“Sempre que alteramos os escalões [de rendimento do IRS] alteramos o imposto que no final do ano o contribuinte deve entregar e, por isso, em princípio, a mudança de escalões deve ser acompanhada de uma mudança das tabelas [de retenção na fonte]”, disse à Lusa Sérgio Vasques, antigo secretário de Estado dos Assuntos Fiscais e sócio da Lobo, Vasques & Associados.
O fiscalista reconhece, contudo, que o facto de o Orçamento do Estado para 2022 (OE2022) entrar em vigor a meio do ano “vem complicar o processo”, pelo que a solução poderá passar por uma alteração das tabelas de retenção daí para a frente porque, refere, o propósito das retenções na fonte do IRS é que os contribuintes adiantem ao Estado valor de imposto que devem.

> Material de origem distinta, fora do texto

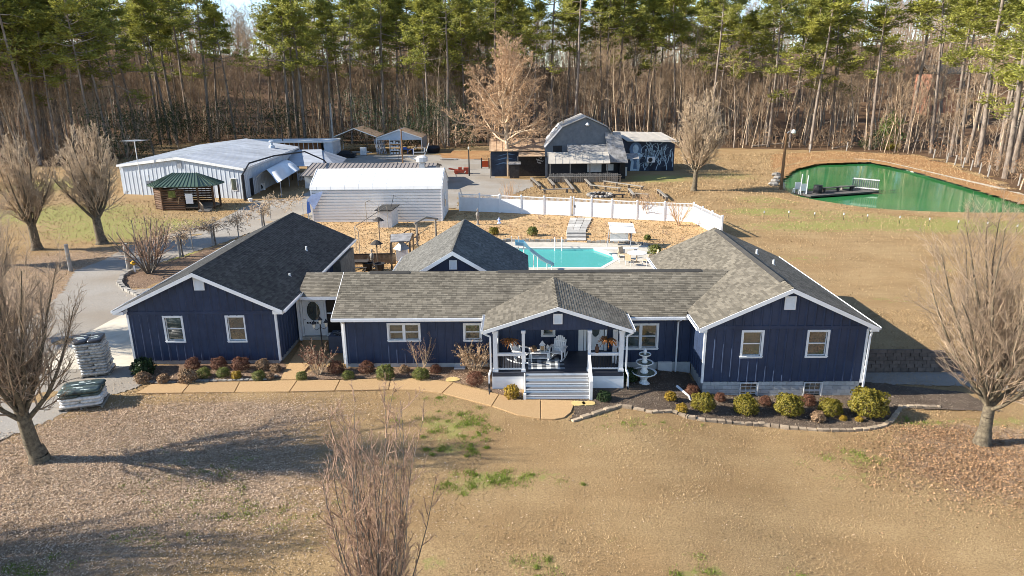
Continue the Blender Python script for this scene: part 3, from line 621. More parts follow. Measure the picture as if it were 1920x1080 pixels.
# breezeway roof
bf = [(-12.0, 35.6, 2.86), (-9.0, 35.6, 2.86), (-9.0, 37.7, 3.6), (-12.0, 37.7, 3.6)]
br_ = [(-9.0, 39.8, 2.86), (-12.0, 39.8, 2.86), (-12.0, 37.7, 3.6), (-9.0, 37.7, 3.6)]
mp = MB(); roof_deck(mp, bf); roof_deck(mp, br_); r_brz = mp.build('roof', 'felt', house); ROOFS['breeze'] = (r_brz, 'shingle')
shingle_plane('breeze', bf, seed=51); shingle_plane('breeze', br_, seed=53)
# the 300 shingles that show largest are pieces of their own, the rest one mass per roof
camv = Vector(CAM)
def shown(i):
    s = SH[i]; d = camv - s[1]
    return -(max(0.0, s[4].dot(d.normalized())) / d.length_squared) if s[5] > 0.17 else 0.0
order = sorted(range(len(SH)), key=shown); big = set(order[:300])
sm_cache = {}
for key, (ro, m) in ROOFS.items():
    V = []; F3 = []; F4 = []; me_v = []; me_f = []
    for i, s in enumerate(SH):
        if s[0] != key: continue
        vs = shingle_verts(s)
        if i in big:
            kk = (key, round(s[5], 1), round(s[7], 3))
            if kk not in sm_cache:
                loc = [Vector(((p - s[1]).dot(s[2]), (p - s[1]).dot(s[3]), (p - s[1]).dot(s[4]))) for p in vs]
                me = bpy.data.meshes.new('shingle'); me.from_pydata(loc, [], SHF); me.materials.append(M[m]); sm_cache[kk] = (me, s[5])
            me, L0 = sm_cache[kk]
            ob = link('shingle', me, ro)
            u, v, n = s[2] * (s[5] / L0), s[3], s[4]; o = s[1] - Vector(ORI[house.name])
            ob.matrix_local = Matrix(((u.x, v.x, n.x, o.x), (u.y, v.y, n.y, o.y), (u.z, v.z, n.z, o.z), (0, 0, 0, 1)))
        else:
            k = len(me_v); me_v += [tuple(p - Vector(ORI[house.name])) for p in vs]; me_f += [tuple(j + k for j in f) for f in SHF]
    me = bpy.data.meshes.new('shingles'); me.from_pydata(me_v, [], me_f); me.materials.append(M[m])
    tag(link('shingles', me, ro), kind='stuff')
# ridge caps and the ridge vent
def ridge_caps(ro, p, q, m, w=0.15, drop=0.07, step=0.24):
    p = Vector(p); q = Vector(q); L = (q - p).length; d = (q - p).normalized(); s = d.cross(Vector((0, 0, 1))).normalized(); mb = MB(); k = int(L / step)
    for i in range(k):
        a = p + d * (i * step); b = p + d * ((i + 1) * step + 0.05); up = Vector((0, 0, 0.03)); up2 = Vector((0, 0, 0.012))
        mb.add([a - s * w - Vector((0, 0, drop)) + up, a + up * 1.3, a + s * w - Vector((0, 0, drop)) + up, b - s * w - Vector((0, 0, drop)) + up2, b + up2 * 1.3, b + s * w - Vector((0, 0, drop)) + up2],
               [(0, 1, 4, 3), (1, 2, 5, 4), (0, 3, 4, 1, 2), (3, 5, 4)][:2])
    tag(mb.build('ridge_caps', m, ro), kind='stuff')
ridge_caps(r_gar, (GX, 32.85, GZ), (GX, 48.9, GZ), 'shingle_dark'); ridge_caps(r_win, (RX, 30.0, RZ), (RX, 43.2, RZ), 'shingle')
ridge_caps(r_porch, (PCX, PY0, PZ), (PCX, PY1 - 0.1, PZ), 'shingle', drop=0.05); ridge_caps(r_rear, (-3.75, 37.4, 4.86), (-3.75, 46.5, 4.86), 'shingle_grey', drop=0.09)
ridge_caps(r_brz, (-12, 37.7, 3.6), (-9.1, 37.7, 3.6), 'shingle', drop=0.05)
for x0, x1 in ((-7.9, -5.8), (-1.2, 9.4)):
    mb = MB()
    mb.add([(x0, 35.12, 4.24), (x0, 35.3, 4.345), (x0, 35.48, 4.24), (x1, 35.12, 4.24), (x1, 35.3, 4.345), (x1, 35.48, 4.24), (x0, 35.12, 4.2), (x1, 35.12, 4.2), (x0, 35.48, 4.2), (x1, 35.48, 4.2)],
           [(0, 3, 4, 1), (1, 4, 5, 2), (6, 7, 3, 0), (2, 5, 9, 8), (0, 1, 2, 8, 6), (3, 7, 9, 5, 4)])
    mb.build('ridge_vent', 'felt', r_main)
mb = MB(); mb.add([(RX - 0.2, 31.2, RZ - 0.06), (RX, 31.2, RZ + 0.06), (RX + 0.2, 31.2, RZ - 0.06), (RX - 0.2, 42.6, RZ - 0.06), (RX, 42.6, RZ + 0.06), (RX + 0.2, 42.6, RZ - 0.06)],
                  [(0, 1, 4, 3), (1, 2, 5, 4), (0, 2, 1), (3, 4, 5)]); mb.build('ridge_vent', 'felt', r_win)
for x, y, z, par, h in ((-13.4, 42.5, 3.67, r_gar, .32), (13.2, 38.2, 4.35, r_win, .3), (13.6, 36.6, 4.16, r_win, .3), (-12.9, 37.5, 3.43, r_gar, .2)):
    mb = MB(); mb.tube([(x, y, z - 0.1), (x, y, z + h)], 0.06, 8); mb.lathe([(0.14, 0.0), (0.08, 0.08)], (x, y, z - 0.02), 8); mb.build('vent_pipe', 'dullwhite', par)

# walls ---------------------------------------------------------------
def wall(p0, d, L, z0, top, openings=(), t=0.14, m='navy', battens=0.41, bw=0.04, bp=0.045, name='wall', skip=None, b0=0.2, band=None, parent=None, label=None):
    """p0 (x,y), d unit direction seen from outside left to right, outward normal = d rotated -90; top: [(u,z)...]; openings (u0,u1,z0,z1)"""
    d = np.array(d, float); n = np.array([d[1], -d[0]]); p0 = np.array(p0, float)
    tz = lambda u: float(np.interp(u, [a for a, _ in top], [b for _, b in top]))
    us = sorted(set([0, L] + [a for a, _ in top if 0 < a < L] + [q for o in openings for q in o[:2]]))
    mb = MB()
    def pt(u, z, off): q = p0 + d * u + n * off; return (q[0], q[1], z)
    for a, b in zip(us[:-1], us[1:]):
        if b - a < 1e-4: continue
        cuts = sorted([o[2:] for o in openings if o[0] <= a + 1e-6 and o[1] >= b - 1e-6]); z = z0; segs = []
        for c0, c1 in cuts: segs.append((z, c0, c0)); z = c1
        segs.append((z, tz(a), tz(b)))
        for lo, ta, tb in segs:
            if max(ta, tb) - lo < 1e-3: continue
            mb.hexa([pt(a, lo, 0), pt(b, lo, 0), pt(b, lo, -t), pt(a, lo, -t)], [pt(a, ta, 0), pt(b, tb, 0), pt(b, tb, -t), pt(a, ta, -t)])
    w = mb.build(name, m, parent or house)
    if label: w['label'] = label
    if battens:
        u = b0
        while u < L - 0.08:
            cuts = sorted([o[2:] for o in openings if o[0] - 0.1 < u < o[1] + 0.1]); z = z0; segs = []
            for c0, c1 in cuts: segs.append((z, c0 - 0.1)); z = c1 + 0.1
            segs.append((z, min(tz(u - bw / 2), tz(u + bw / 2)) - 0.02))
            for lo, hi in segs:
                parts = [(lo, hi)]
                if band and lo < band < hi: parts = [(lo, band), (band + 0.16, hi)]
                for a, b in parts:
                    if b - a < 0.05: continue
                    bb = MB(); e = 0.0 if a > z0 else 0.0
                    bb.hexa([pt(u - bw / 2 - bp, a, 0.001), pt(u + bw / 2 + bp, a, 0.001), pt(u + bw / 2, a, bp), pt(u - bw / 2, a, bp)][::-1], [pt(u - bw / 2 - bp, b, 0.001), pt(u + bw / 2 + bp, b, 0.001), pt(u + bw / 2, b, bp), pt(u - bw / 2, b, bp)][::-1])
                    bb.build('batten', m, w)
            u += battens
        if band:
            bb = MB(); bb.hexa([pt(0, band, 0.001), pt(0, band, bp * 0.9), pt(L, band, bp * 0.9), pt(L, band, 0.001)], [pt(0, band + 0.16, 0.001), pt(0, band + 0.16, bp * 0.9), pt(L, band + 0.16, bp * 0.9), pt(L, band + 0.16, 0.001)]); bb.build('band_board', m, w)
    return w, pt
def window(pt, u0, u1, z0, z1, cols=1, casing=0.1, meet=0.5, grid=None, parent=None, m='white', sill=True):
    """casing proud of the wall, sashes and panes set back"""
    mb = MB(); c = casing
    def brd(a, b, z, y, f0=-0.05, f1=0.03): mb.hexa([pt(a, z, f1), pt(b, z, f1), pt(b, z, f0), pt(a, z, f0)], [pt(a, y, f1), pt(b, y, f1), pt(b, y, f0), pt(a, y, f0)])
    brd(u0 - c, u1 + c, z1, z1 + c); brd(u0 - c, u1 + c, z0 - c, z0); brd(u0 - c, u0, z0, z1); brd(u1, u1 + c, z0, z1)
    brd(u0, u0 + 0.035, z0, z1, -0.1, -0.05); brd(u1 - 0.035, u1, z0, z1, -0.1, -0.05); brd(u0 + 0.035, u1 - 0.035, z1 - 0.035, z1, -0.1, -0.05); brd(u0 + 0.035, u1 - 0.035, z0, z0 + 0.035, -0.1, -0.05)
    for k in range(1, cols):
        um = u0 + (u1 - u0) * k / cols; brd(um - 0.07, um + 0.07, z0, z1, -0.1, 0.02)
    w = mb.build('window', m, parent or house)
    if sill:
        s = MB(); s.hexa([pt(u0 - c - 0.02, z0 - 0.035, 0.031), pt(u1 + c + 0.02, z0 - 0.035, 0.031), pt(u1 + c + 0.02, z0 - 0.035, 0.065), pt(u0 - c - 0.02, z0 - 0.035, 0.065)][::-1],
                         [pt(u0 - c - 0.02, z0, 0.031), pt(u1 + c + 0.02, z0, 0.031), pt(u1 + c + 0.02, z0, 0.065), pt(u0 - c - 0.02, z0, 0.065)][::-1]); s.build('sill', m, w)
    for k in range(cols):
        a = u0 + (u1 - u0) * k / cols + (0.035 if k == 0 else 0.07); b = u0 + (u1 - u0) * (k + 1) / cols - (0.035 if k == cols - 1 else 0.07)
        zm = z0 + (z1 - z0) * meet
        if meet:
            s = MB(); s.hexa([pt(a, zm - 0.025, -0.06), pt(b, zm - 0.025, -0.06), pt(b, zm - 0.025, -0.1), pt(a, zm - 0.025, -0.1)], [pt(a, zm + 0.025, -0.06), pt(b, zm + 0.025, -0.06), pt(b, zm + 0.025, -0.1), pt(a, zm + 0.025, -0.1)]); s.build('sash_rail', m, w)
        for lo, hi in ([(z0 + 0.035, zm - 0.025), (zm + 0.025, z1 - 0.035)] if meet else [(z0 + 0.035, z1 - 0.035)]):
            g = MB(); g.hexa([pt(a, lo, -0.09), pt(b, lo, -0.09), pt(b, lo, -0.11), pt(a, lo, -0.11)], [pt(a, hi, -0.092), pt(b, hi, -0.092), pt(b, hi, -0.112), pt(a, hi, -0.112)]); g.build('pane', 'glass', w)
        if grid:
            s = MB()
            for i in range(1, grid[0]): q = a + (b - a) * i / grid[0]; s.hexa([pt(q - .01, z0, -.07), pt(q + .01, z0, -.07), pt(q + .01, z0, -.088), pt(q - .01, z0, -.088)], [pt(q - .01, z1, -.07), pt(q + .01, z1, -.07), pt(q + .01, z1, -.088), pt(q - .01, z1, -.088)])
            for i in range(1, grid[1]): q = z0 + (z1 - z0) * i / grid[1]; s.hexa([pt(a, q - .01, -.065), pt(b, q - .01, -.065), pt(b, q - .01, -.083), pt(a, q - .01, -.083)], [pt(a, q + .01, -.065), pt(b, q + .01, -.065), pt(b, q + .01, -.083), pt(a, q + .01, -.083)])
            s.build('muntins', m, w)
    return w
def gable_vent(pt0, u0, u1, z0, z1, parent=None):
    pt = lambda u, z, o: pt0(u, z, o + 0.046)
    mb = MB(); f = 0.05
    def brd(a, b, z, y, f0=0.001, f1=0.05): mb.hexa([pt(a, z, f1), pt(b, z, f1), pt(b, z, f0), pt(a, z, f0)], [pt(a, y, f1), pt(b, y, f1), pt(b, y, f0), pt(a, y, f0)])
    brd(u0, u1, z0, z0 + f); brd(u0, u1, z1 - f, z1); brd(u0, u0 + f, z0 + f, z1 - f); brd(u1 - f, u1, z0 + f, z1 - f); brd(u0 + f, u1 - f, z0 + f, z1 - f, 0.001, 0.008)
    v = mb.build('gable_vent', 'white', parent or house); sl = MB(); k = 9
    for i in range(k):
        z = z0 + f + (z1 - z0 - 2 * f) * i / k; h = (z1 - z0 - 2 * f) / k
        sl.hexa([pt(u0 + f, z, 0.04), pt(u1 - f, z, 0.04), pt(u1 - f, z, 0.032), pt(u0 + f, z, 0.032)], [pt(u0 + f, z + h * .9, 0.018), pt(u1 - f, z + h * .9, 0.018), pt(u1 - f, z + h * .9, 0.01), pt(u0 + f, z + h * .9, 0.01)])
    tag(sl.build('louvre_slats', 'white', v), kind='stuff')
def box_part(name, m, *b, parent=None):
    mb = MB(); mb.box(*b); return mb.build(name, m, parent or house)
def rake(y, cx, cz, slope, half, w=0.2, t=0.03, halfl=None, m='white', gap=0.0, thick=0.1):
    """the two white boards under a gable edge (gable faces -y at y)"""
    hl = halfl or half; dz = thick + 0.015
    for s, h in ((-1, hl), (1, half)):
        mb = MB(); zt = cz; ze = cz - slope * h
        mb.prism([(cx, y, zt + 0.0), (cx + s * h, y, ze + 0.0), (cx + s * h, y, ze - w), (cx, y, zt - w)], (0, -t, 0)); mb.build('rake_board', m, house)
def gutter(p, q, out, m='white', size=0.12, parent=None):
    """open trough along an eave; out = unit outward xy"""
    p = Vector(p); q = Vector(q); o = Vector((out[0], out[1], 0)); z = Vector((0, 0, 1)); mb = MB(); s = size; t = 0.012
    def strip(a0, a1, b0, b1): mb.hexa([p + o * a0 + z * b0, q + o * a0 + z * b0, q + o * a1 + z * b0, p + o * a1 + z * b0], [p + o * a0 + z * b1, q + o * a0 + z * b1, q + o * a1 + z * b1, p + o * a1 + z * b1])
    strip(0, s, -s, -s + t); strip(s, s + t, -s, 0.0); strip(0, t, -s + t, -0.02)
    for e in (p, q):
        d = (q - p).normalized() * t; d = d if e is p else -d
        mb.hexa([e + o * t - z * (s - t), e + d + o * t - z * (s - t), e + d + o * s - z * (s - t), e + o * s - z * (s - t)], [e + o * t - z * .01, e + d + o * t - z * .01, e + d + o * s - z * .01, e + o * s - z * .01])
    return mb.build('gutter', m, parent or house)
def downspout(pts, m='white', w=0.075):
    mb = MB()
    for a, b in zip(pts[:-1], pts[1:]): mb.bar(a, b, w)
    return mb.build('downspout', m, house)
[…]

O adiamento em cerca de um mês na tomada de posse do Governo – devido à repetição das eleições no círculo da Europa – fará com que o Orçamento do Estado entre em vigor mais tarde do que estava inicialmente previsto, podendo mesmo resvalar para o início do segundo semestre.
Neste cenário, um eventual ajustamento das tabelas de retenção na fonte chegará mais tarde do que aquilo que se antecipava.
Também Francisco Amaral, da consultora Deloitte, considera que “por princípio as tabelas devem estar ajustadas aos escalões”. Não sendo possível refletir nas retenções o efeito dos novos escalões, o acerto será feito no ano seguinte, com a entrega da declaração anual do IRS.
“Devolver [o imposto retido a mais] apenas no reembolso é uma medida possível e até poderá ser vista com bons olhos porque adianta financiamento ao Estado”, refere o fiscalista, lembrando que esta não será a solução preferida pelo contribuinte.
Por outro lado, acentua, mudar as tabelas de retenção na fonte a meio do ano também traz custos para as empresas – situação que também deverá ser tida em conta pelo novo Governo quando chegar o momento de decidir se altera as tabelas de retenção para as adequar aos novos escalões.
“Claro que se quisermos refletir os escalões, devia ser feita uma redução das tabelas de retenção na fonte”, refere por seu lado Ana Duarte, da consultora PwC, acentuando que o ajustamento das tabelas de retenção efetuado em janeiro não será suficiente para fazer face ao efeito do alargamento dos escalões do IRS que estava previsto na proposta do OE2022 chumbada no parlamento em outubro e que o primeiro-ministro já disse que integraria a nova proposta orçamental do Governo.
A fiscalista lembra, contudo, que não há uma obrigatoriedade de refletir nas tabelas de retenção a redução do valor final do imposto. “Seria desejável que se fizesse [o ajustamento das tabelas de retenção], mas não há nenhuma obrigatoriedade”, já que não havendo as pessoas receberão o que pagaram a mais no momento da liquidação anual do imposto, via reembolso.
A possibilidade de haver ajustamento nas tabelas de retenção e de este retroagir a janeiro deste ano é descartada por Sérgio Vasques que lembra que a retenção é feita numa base mensal, não podendo ser aplicada de forma retroativa.
“Idealmente uma coisa [alteração dos escalões] deve ter correspondência na outra [ajustamento das tabelas de retenção], mas esta é uma situação excecional e não há soluções perfeitas neste contexto”, precisa o ex-secretário de Estado.
Na proposta de OE2022 entregue em outubro, o Governo propunha que o número e escalões do IRS aumente de sete para nove, criando um novo terceiro escalão, entre 10.736 e os 15.216 euros, com uma taxa de 26,5% e um patamar seguinte para rendimentos entre os 15.216 euros e os 19.696 euros, taxados a 28,5%.
Além disto, os rendimentos entre 36.757 euros e até aos 48.033 euros passam a ter uma taxa de 43,5% e no patamar seguinte, entre os 48.003 euros e até aos 75.009 euros a taxa é de 45% (igual à que incide sobre a totalidade do atual 6.º escalão).